Is this a guilty pleasure? Maybe. Actually, no! This song is great, I don’t care. Good Charlotte on the other hand not so much.

My iPod #426: The Who – Girl’s Eyes

“Girl’s Eyes” is a song recorded during the making of The Who’s third album The Who Sell Out, which went on to be released in 1967. The song did not make it onto the original album’s tracklist. Though it did appear in the extended tracklisting when the album was remastered and remixed years later in 1995. The track is one of the very few Who songs to be written by the ever-eccentric Keith Moon. He couldn’t sing very well, but you’re still able to hear him take lead vocals in the right channel with bassist John Entwistle singing along with him in the left.

After a false start in which someone blows over the top of an open bottle and Moon hurriedly says “Hello” to the listener (maybe to test the microphone or something), the track eventually gets going and is driven by a delightful piano and acoustic guitars, but Moon and Entwistle do their business on their respective instruments too. The track concerns a fangirl who Moon sees at every show the band perform at, but he clearly doesn’t care about her as much as she about them. He wonders if he could have the audacity of hurting this girl if they were ever to meet, though whether this actually happens is not revealed as the lyrics pretty much end there. I also think that Moon couldn’t think of a true ending to the song’s music, as the band improvise an ending where each member eventually gives up playing after a few reiterations of the song’s chord progression.

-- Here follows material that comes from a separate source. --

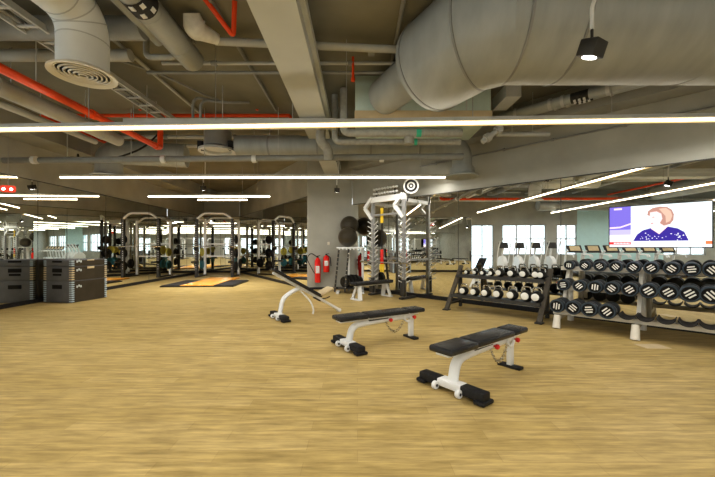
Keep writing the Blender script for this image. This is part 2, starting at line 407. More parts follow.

This song’s a-okay. Moon was always meant for the drums, of course, but this track shows that he could actually write a good tune as well too.

My iPod #425: Manic Street Preachers – The Girl Who Wanted to Be God

“The Girl Who Wanted to Be God” is a track from Manic Street Preachers’ album “Everything Must Go“, released in 1996. This album was their first after the disappearance of lyricist and rhythm guitarist Richey Edwards (which happened twenty years ago yesterday, if you didn’t know) though some tracks on it included lyrics that Edwards had left over – today’s track is one of them, though Nicky Wire did contribute lyrics too. I’ve personally never looked into the lyrics much though the title is also the name of a poem by the late Sylvia Plath, whose work Edwards was known to study. Take from that what you will.

Admittedly the part of the track that got me straight away were the sensational strings that give the track this elating feeling of freedom. After seconds of a choppy guitar and a meddling rhythm section that start the track off, the strings suddenly appear to play the chorus melody and I’m launched into the air and find myself soaring through the sky, faster than the speed of sound. And then James Dean Bradfield reinforces that feeling by belting out the title phrase which makes up the song’s chorus. The verses are good; they have a good melody to them. But that chorus…. some days it will pop in my head, and I can be repeating it for minutes on end.

If I were lucky enough to be a member of Manic Street Preachers in 1996, I would definitely have wanted this to be a single. Could you imagine thousands of people singing back that chorus to you at concerts? Man. Better than “Kevin Carter“, I think. Though however glorious the strings and wailing guitar may be, it still reminds me of music that should be in the background of a flight advert or the theme music to a soap opera. I really don’t know why, I just get that vibe from it.